Currently, proposals to combat climate change emphasize taxing carbon emissions, but as The Courier editorial of Oct. 24 concludes, this proposal will never pass Congress. Congress should try a different approach that reduces electrical rates and uses the market place to curb carbon dioxide emissions. As this excellent editorial points out, there is no time to waste. Let’s get started with a new innovative solution.

Women’s votes

HERMAN LENZ

SUMNER — I hope there are enough free-minded women to vote this election. All throughout history, radical religious extremists have forced their archaic and oppressive standards into law and onto everyone else. The RREs are jealous of anyone who exercises free choice in personal and private bodily affairs. If they had their way, they’d give us mandatory church attendance and tithing, and they’d execute all the vegetarians and animal rights activists.

I hope women get organized even better to regain their full rights back from this latest attack by the RREs.

Unemployment

DANN MYERS

WATERLOO — The current administration in Washington (and their ardent followers) continues to take credit for the nation’s current unemployment rate of 3.7 percent. And they crow about this repeatedly during the current pre-election campaigns around the country.

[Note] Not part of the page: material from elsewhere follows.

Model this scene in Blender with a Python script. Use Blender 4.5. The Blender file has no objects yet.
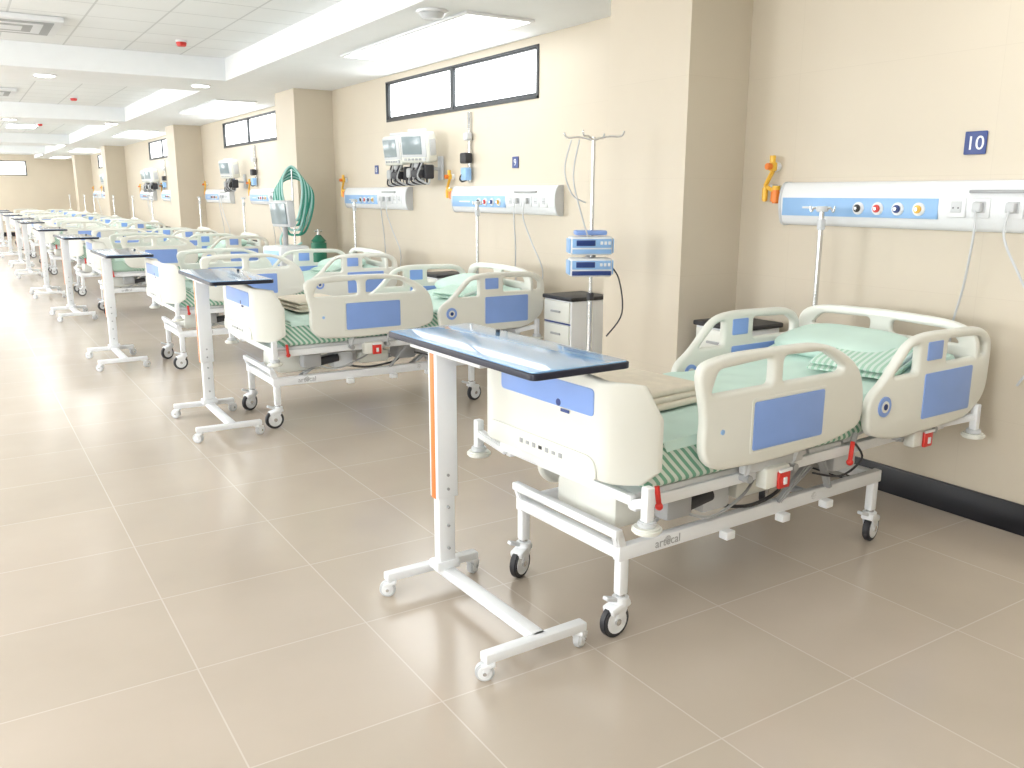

What they conveniently fail to mention is that: a) The rate has fallen by a mere 1 percent since the current leadership took office; and b) The unemployment rate under the previous administration fell from a high-water mark of 10.0 percent in October 2009 (attributed to the 2008 recession and the finance industry’s meltdown under the Bush administration) to 4.8 percent in January 2017 (the final month of the Obama administration).